◆ **Work to do**: Please give the data below again in full, exactly as it stands.

◆ **Data lines**:
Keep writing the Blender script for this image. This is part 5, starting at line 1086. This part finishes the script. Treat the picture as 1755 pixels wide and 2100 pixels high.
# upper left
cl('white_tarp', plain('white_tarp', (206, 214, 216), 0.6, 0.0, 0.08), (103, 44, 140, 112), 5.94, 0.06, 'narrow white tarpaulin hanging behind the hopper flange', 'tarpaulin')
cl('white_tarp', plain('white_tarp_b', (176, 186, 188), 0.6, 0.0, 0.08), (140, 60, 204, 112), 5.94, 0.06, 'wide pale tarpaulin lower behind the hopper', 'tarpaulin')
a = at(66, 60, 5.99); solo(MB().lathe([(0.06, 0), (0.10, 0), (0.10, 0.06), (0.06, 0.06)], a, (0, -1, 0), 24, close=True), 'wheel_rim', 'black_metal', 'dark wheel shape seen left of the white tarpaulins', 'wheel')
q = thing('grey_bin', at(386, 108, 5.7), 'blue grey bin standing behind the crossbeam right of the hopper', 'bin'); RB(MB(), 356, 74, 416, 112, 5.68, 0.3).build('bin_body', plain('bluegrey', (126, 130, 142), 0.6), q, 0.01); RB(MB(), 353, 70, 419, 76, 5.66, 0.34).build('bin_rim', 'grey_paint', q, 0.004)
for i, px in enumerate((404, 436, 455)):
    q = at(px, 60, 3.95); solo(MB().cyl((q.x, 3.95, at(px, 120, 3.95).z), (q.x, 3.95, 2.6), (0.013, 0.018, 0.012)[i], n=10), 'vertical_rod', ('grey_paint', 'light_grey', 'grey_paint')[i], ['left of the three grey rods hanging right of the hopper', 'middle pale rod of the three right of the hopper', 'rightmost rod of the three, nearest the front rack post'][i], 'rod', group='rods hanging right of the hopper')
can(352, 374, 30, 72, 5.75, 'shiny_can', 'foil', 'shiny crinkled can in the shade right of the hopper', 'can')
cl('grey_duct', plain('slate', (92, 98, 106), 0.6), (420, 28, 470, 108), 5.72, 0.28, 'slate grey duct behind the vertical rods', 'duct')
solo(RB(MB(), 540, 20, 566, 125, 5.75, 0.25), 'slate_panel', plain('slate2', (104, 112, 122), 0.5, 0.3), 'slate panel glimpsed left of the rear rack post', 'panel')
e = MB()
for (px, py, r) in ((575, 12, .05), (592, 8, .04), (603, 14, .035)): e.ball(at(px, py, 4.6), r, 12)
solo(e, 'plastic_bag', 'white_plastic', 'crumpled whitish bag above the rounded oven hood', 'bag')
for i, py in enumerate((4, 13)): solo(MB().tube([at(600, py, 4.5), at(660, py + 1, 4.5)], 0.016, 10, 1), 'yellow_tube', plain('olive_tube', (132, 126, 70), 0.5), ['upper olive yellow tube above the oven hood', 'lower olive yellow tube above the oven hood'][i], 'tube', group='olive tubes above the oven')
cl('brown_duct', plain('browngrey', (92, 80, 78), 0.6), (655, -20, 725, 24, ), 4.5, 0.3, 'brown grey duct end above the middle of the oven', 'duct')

◆ **Expected output**:
Keep writing the Blender script for this image. This is part 5, starting at line 1086. This part finishes the script. Treat the picture as 1755 pixels wide and 2100 pixels high.
# upper left
cl('white_tarp', plain('white_tarp', (206, 214, 216), 0.6, 0.0, 0.08), (103, 44, 140, 112), 5.94, 0.06, 'narrow white tarpaulin hanging behind the hopper flange', 'tarpaulin')
cl('white_tarp', plain('white_tarp_b', (176, 186, 188), 0.6, 0.0, 0.08), (140, 60, 204, 112), 5.94, 0.06, 'wide pale tarpaulin lower behind the hopper', 'tarpaulin')
a = at(66, 60, 5.99); solo(MB().lathe([(0.06, 0), (0.10, 0), (0.10, 0.06), (0.06, 0.06)], a, (0, -1, 0), 24, close=True), 'wheel_rim', 'black_metal', 'dark wheel shape seen left of the white tarpaulins', 'wheel')
q = thing('grey_bin', at(386, 108, 5.7), 'blue grey bin standing behind the crossbeam right of the hopper', 'bin'); RB(MB(), 356, 74, 416, 112, 5.68, 0.3).build('bin_body', plain('bluegrey', (126, 130, 142), 0.6), q, 0.01); RB(MB(), 353, 70, 419, 76, 5.66, 0.34).build('bin_rim', 'grey_paint', q, 0.004)
for i, px in enumerate((404, 436, 455)):
    q = at(px, 60, 3.95); solo(MB().cyl((q.x, 3.95, at(px, 120, 3.95).z), (q.x, 3.95, 2.6), (0.013, 0.018, 0.012)[i], n=10), 'vertical_rod', ('grey_paint', 'light_grey', 'grey_paint')[i], ['left of the three grey rods hanging right of the hopper', 'middle pale rod of the three right of the hopper', 'rightmost rod of the three, nearest the front rack post'][i], 'rod', group='rods hanging right of the hopper')
can(352, 374, 30, 72, 5.75, 'shiny_can', 'foil', 'shiny crinkled can in the shade right of the hopper', 'can')
cl('grey_duct', plain('slate', (92, 98, 106), 0.6), (420, 28, 470, 108), 5.72, 0.28, 'slate grey duct behind the vertical rods', 'duct')
solo(RB(MB(), 540, 20, 566, 125, 5.75, 0.25), 'slate_panel', plain('slate2', (104, 112, 122), 0.5, 0.3), 'slate panel glimpsed left of the rear rack post', 'panel')
e = MB()
for (px, py, r) in ((575, 12, .05), (592, 8, .04), (603, 14, .035)): e.ball(at(px, py, 4.6), r, 12)
solo(e, 'plastic_bag', 'white_plastic', 'crumpled whitish bag above the rounded oven hood', 'bag')
for i, py in enumerate((4, 13)): solo(MB().tube([at(600, py, 4.5), at(660, py + 1, 4.5)], 0.016, 10, 1), 'yellow_tube', plain('olive_tube', (132, 126, 70), 0.5), ['upper olive yellow tube above the oven hood', 'lower olive yellow tube above the oven hood'][i], 'tube', group='olive tubes above the oven')
cl('brown_duct', plain('browngrey', (92, 80, 78), 0.6), (655, -20, 725, 24, ), 4.5, 0.3, 'brown grey duct end above the middle of the oven', 'duct')